総督府、旧台北帝大、郵便局、銀行、それこそその数はもしかしたら日本より多いかも。

どうして台湾に残せて日本に残すことができないのか?
と言いたくなるのですが、なかには日本軍の建てた軍施設だってあるのです。
なぜ彼らが日本製のその建物を使い続けるか。
美しくて趣があって、そして何より堅牢で長持ちするからでしょう。

シベリアに抑留されていた日本人の作った建物(劇場)が、大地震の時にそれだけ倒壊せず、
ロシア人はあらためて日本人の(しかも抑留されて骨と皮のような囚人の)建築技術に
驚嘆したという話もあります。
美しく長持ちする、そういうものを建てる技を持っていて、その気になればヨーロッパのような
街並みを作ることも不可能ではなかったのに。

そして、その街並みなら、いつまでも鑑賞に耐えうる、趣のある、日本人の大好きな
「ロマンチックな」風景で、住む人に誇りを与え、訪れる人の目を楽しませることができたのに。

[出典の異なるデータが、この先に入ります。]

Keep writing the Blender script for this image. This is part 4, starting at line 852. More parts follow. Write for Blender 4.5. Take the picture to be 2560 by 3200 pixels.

・・・ああ、なんだか書いていて悲しくなってきました。

しかし、そんなわたしも、最近この冒頭の景色、完成に近付いている東京駅庁舎を観ると、
心から幸せな気分になれるのです。
1914年に造られ、その後100年弱の年月を経て、もう一度当時の姿のままに
よみがえろうとしている東京駅。

老朽化にあたって、レンガの建物をすべて取り壊し、安○忠○デザインの、とてつもなくモダンな、
でも世界のどこにでもありそうなインテリジェント駅ビルにしてしまう、なんてことにならなくて
本当に良かった。
ホテルの部屋からホームの見える「東京駅ホテル」が再オープンするというのも嬉しい。

まだまだ、日本は美しい街を取り戻すチャンスがあると信じたい。
百年先の景観のことまで考えて今日の建築をする、そんな人たちも日本にいるのですから。

まだ新しくてピカピカ光っている駅舎の銅の色。
百年前の日本人もこの色を見ていたのだなあと、ついうるうるしてしまうわたしです。